Everyone knows of India's Jawaharlal Nehru and of Madame Pandit, his handsome sister. Few know, however, of "the other Nehru sister," comely Krishna Nehru Hutheesing, who is 17 years younger than Jawaharlal, seven years younger than Madame Pandit. In the January Ladies' Home Journal, Mrs. Hutheesing has produced a charming portrait of herself and her distinguished family. But she is also clear-eyed about what power has done to her brother.
"I have always adored Jawahar," she writes. But "thirty years of struggle and sacrifice have left their mark. Each year has taken away something of the warmth, gaiety and outgoing charm . . . The brown eyes that were ever ready to sparkle at some witty sally often hold an expression now of hard defiance or weary frustration. His face is that of a tired man who seems to be driven by some internal force which never relents, never lets go. His smile today is the smile of a self-possessed man, a polite Prime Minister, fully aware of his power, defying any criticism . . .
"How un-Indian the greatest Indian leader and first Prime Minister is," reflects his sister, telling of his upbringing amid a wealthy family that sent to England for its clothes (Nehru wore European suits until his micros); of Nehru's longstanding passion for chocolate cake, pies and ice-cream sundaes; and of his continuing preference for English friends (like Lord and Lady Mountbatten). "It was Gandhi who once jokingly said, 'When Jawahar talks in his sleep, he speaks in English.' "

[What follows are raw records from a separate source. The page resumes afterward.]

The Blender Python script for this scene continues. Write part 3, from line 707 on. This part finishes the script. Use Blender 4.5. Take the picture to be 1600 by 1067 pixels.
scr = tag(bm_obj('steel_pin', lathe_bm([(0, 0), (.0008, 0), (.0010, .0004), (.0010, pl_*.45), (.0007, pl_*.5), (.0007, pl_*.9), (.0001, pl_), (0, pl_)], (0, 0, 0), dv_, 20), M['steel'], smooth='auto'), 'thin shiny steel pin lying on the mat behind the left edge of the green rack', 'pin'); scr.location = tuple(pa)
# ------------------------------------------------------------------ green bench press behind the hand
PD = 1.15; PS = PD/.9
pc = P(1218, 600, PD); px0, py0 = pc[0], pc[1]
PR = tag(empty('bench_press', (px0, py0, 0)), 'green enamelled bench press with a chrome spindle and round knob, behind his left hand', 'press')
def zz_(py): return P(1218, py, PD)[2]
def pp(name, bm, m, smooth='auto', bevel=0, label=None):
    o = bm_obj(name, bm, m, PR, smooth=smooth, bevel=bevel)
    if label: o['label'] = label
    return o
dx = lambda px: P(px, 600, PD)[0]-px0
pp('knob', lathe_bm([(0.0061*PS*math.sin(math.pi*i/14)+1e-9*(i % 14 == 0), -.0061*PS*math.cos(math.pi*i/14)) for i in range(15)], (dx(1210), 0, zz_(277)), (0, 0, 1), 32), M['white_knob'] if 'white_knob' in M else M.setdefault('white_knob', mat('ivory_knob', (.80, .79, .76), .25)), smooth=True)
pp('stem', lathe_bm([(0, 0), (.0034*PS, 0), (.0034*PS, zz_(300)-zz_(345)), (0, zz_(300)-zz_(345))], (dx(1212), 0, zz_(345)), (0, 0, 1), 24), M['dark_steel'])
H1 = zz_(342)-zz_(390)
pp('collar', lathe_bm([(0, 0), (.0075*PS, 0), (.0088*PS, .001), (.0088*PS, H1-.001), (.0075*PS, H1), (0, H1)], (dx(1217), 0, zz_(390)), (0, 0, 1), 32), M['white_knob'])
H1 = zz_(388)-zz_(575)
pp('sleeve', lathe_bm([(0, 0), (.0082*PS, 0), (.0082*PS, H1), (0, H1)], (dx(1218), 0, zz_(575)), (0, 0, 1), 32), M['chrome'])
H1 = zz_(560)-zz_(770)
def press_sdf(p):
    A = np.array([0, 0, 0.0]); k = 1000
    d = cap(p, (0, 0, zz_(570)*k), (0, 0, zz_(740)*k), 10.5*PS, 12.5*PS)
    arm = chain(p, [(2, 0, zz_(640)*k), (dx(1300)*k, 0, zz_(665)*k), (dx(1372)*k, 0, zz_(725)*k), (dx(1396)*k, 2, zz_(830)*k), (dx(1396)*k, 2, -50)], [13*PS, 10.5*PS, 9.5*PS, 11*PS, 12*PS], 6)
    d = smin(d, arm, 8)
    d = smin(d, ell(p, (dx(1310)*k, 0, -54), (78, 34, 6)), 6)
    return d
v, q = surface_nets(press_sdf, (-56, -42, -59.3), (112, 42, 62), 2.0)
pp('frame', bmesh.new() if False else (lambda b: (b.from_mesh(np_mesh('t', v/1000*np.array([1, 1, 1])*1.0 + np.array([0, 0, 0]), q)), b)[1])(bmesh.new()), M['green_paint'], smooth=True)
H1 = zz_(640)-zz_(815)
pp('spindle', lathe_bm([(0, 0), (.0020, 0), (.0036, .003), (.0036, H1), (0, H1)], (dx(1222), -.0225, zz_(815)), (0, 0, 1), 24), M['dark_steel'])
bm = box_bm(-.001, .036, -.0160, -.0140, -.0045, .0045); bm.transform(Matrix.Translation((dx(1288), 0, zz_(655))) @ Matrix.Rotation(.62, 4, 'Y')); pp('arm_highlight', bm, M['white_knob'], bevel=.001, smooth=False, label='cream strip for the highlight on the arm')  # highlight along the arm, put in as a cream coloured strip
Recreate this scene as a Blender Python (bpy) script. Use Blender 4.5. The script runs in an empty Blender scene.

Anonymous Confession. Mrs. Hutheesing quotes revealingly from an article Nehru wrote anonymously about himself in 1937. Disguising himself in the third person. Nehru wrote: "The most effective pose is one in which there seems to be the least of posing, and Jawahar had learned well to act without the paint and powder of an actor . . . What is behind that mask of his? . . . what will to power? . . . He has the power in him to do great good for India or great injury . . . Men like
Jawahar, with all their capacity for great and good work, are unsafe in a democracy.